MATERIALS PROVIDED =
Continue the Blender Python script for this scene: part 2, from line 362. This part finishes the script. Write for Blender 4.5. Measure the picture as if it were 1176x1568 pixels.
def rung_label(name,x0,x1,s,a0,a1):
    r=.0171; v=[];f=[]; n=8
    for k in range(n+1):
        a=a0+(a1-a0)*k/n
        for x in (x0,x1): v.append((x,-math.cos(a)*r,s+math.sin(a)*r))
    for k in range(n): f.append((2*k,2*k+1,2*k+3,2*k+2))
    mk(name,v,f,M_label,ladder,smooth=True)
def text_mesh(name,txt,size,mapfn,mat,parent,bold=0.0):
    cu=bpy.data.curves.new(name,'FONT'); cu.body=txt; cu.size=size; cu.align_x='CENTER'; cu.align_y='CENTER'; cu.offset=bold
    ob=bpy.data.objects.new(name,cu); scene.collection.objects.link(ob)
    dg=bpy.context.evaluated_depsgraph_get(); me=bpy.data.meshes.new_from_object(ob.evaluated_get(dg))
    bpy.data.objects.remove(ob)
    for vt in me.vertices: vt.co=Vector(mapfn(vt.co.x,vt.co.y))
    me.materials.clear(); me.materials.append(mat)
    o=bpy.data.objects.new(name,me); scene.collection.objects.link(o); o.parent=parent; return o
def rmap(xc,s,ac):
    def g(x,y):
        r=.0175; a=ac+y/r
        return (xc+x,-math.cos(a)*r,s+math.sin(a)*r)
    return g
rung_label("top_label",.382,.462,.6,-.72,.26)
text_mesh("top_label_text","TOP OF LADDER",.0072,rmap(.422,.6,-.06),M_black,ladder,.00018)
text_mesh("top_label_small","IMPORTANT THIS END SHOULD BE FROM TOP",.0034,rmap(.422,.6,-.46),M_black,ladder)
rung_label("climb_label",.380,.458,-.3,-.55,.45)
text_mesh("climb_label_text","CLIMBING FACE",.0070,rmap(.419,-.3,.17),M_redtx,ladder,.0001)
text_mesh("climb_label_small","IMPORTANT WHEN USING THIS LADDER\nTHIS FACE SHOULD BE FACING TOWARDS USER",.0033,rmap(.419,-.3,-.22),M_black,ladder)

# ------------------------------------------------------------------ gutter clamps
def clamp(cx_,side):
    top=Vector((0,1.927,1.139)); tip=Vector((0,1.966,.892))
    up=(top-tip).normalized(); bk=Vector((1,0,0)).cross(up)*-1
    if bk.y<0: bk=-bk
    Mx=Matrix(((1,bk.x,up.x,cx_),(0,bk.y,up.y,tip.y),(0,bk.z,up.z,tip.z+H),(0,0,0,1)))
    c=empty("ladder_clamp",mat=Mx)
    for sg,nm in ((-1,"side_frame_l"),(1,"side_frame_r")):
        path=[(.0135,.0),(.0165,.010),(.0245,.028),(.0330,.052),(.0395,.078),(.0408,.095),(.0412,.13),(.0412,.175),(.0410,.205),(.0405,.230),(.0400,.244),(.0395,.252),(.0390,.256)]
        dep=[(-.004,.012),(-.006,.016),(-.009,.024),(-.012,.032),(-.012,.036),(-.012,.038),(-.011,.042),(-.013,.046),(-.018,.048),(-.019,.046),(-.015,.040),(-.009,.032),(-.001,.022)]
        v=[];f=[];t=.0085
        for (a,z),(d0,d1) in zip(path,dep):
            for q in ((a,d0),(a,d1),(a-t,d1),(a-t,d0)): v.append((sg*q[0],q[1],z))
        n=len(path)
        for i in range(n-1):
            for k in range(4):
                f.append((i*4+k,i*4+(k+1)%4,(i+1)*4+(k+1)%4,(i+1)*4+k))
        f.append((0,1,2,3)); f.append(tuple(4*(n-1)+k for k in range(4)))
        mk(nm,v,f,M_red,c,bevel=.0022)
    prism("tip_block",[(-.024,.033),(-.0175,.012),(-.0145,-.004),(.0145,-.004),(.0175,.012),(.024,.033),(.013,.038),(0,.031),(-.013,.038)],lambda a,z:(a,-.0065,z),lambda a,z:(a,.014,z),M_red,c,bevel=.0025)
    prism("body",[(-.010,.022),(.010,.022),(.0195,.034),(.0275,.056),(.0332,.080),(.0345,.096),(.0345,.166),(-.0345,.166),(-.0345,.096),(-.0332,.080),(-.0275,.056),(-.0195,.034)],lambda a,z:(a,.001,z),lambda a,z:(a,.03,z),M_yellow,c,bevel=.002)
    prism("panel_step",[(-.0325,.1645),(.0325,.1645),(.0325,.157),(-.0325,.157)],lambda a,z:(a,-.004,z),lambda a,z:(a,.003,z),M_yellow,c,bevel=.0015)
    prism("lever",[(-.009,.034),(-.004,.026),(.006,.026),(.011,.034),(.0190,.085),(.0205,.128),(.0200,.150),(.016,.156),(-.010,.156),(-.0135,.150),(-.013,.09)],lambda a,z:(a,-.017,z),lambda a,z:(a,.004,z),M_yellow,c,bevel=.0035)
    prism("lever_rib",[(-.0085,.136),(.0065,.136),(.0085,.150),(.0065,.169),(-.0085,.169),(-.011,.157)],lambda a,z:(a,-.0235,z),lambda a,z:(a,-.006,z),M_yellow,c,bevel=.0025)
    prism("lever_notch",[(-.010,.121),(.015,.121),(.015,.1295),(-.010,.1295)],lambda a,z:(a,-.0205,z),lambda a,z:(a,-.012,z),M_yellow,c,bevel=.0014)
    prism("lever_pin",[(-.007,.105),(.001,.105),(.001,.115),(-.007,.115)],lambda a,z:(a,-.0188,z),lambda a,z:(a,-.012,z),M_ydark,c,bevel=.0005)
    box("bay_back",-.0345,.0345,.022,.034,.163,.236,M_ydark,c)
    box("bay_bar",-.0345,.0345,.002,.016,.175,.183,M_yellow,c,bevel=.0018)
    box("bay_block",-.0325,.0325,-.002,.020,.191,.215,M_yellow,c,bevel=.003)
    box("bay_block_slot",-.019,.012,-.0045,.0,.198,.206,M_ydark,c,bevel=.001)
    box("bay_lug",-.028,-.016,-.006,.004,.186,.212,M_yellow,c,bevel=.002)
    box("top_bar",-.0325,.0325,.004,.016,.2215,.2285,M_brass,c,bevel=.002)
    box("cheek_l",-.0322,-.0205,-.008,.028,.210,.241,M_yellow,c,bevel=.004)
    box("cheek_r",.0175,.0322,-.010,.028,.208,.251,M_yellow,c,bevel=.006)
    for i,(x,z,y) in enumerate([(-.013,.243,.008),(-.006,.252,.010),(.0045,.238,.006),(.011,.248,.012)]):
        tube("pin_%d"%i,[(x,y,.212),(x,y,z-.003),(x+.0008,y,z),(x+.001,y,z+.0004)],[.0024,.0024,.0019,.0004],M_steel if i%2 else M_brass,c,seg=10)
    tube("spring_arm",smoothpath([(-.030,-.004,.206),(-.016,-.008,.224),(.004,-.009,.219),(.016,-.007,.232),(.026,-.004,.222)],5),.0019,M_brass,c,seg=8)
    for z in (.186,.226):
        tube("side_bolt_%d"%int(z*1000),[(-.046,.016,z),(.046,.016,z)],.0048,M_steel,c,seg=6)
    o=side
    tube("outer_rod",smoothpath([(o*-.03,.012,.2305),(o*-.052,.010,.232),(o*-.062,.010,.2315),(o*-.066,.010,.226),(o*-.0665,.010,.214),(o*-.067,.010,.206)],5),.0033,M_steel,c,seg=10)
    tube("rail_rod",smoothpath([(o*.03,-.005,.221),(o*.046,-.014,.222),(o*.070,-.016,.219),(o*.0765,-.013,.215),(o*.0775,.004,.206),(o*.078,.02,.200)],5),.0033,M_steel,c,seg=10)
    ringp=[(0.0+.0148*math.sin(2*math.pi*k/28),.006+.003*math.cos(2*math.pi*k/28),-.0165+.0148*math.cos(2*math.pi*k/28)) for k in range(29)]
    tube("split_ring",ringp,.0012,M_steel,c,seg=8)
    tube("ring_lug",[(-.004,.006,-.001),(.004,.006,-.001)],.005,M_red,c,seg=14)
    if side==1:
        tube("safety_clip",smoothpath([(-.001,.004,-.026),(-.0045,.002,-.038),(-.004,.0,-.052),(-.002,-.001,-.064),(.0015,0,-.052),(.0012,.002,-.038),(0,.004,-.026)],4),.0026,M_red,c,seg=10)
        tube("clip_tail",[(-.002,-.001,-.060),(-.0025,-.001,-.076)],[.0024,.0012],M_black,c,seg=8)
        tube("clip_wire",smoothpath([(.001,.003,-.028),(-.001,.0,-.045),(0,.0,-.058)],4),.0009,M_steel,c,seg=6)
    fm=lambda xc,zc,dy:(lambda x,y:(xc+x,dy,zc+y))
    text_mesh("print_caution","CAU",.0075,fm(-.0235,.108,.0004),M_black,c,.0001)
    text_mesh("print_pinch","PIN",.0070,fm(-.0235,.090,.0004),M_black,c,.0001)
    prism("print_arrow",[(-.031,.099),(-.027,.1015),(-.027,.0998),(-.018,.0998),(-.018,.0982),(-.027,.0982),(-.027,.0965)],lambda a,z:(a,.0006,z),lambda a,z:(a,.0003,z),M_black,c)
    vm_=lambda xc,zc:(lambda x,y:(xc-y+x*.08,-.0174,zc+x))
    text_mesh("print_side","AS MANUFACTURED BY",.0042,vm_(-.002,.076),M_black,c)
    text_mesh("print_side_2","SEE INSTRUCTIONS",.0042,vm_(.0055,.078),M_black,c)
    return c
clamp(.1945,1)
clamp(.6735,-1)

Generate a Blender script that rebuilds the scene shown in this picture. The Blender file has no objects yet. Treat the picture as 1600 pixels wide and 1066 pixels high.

STATED GOAL =
Say how many lines in the entries contain the string "picture", and say nothing else.

CORRECT RESULT =
2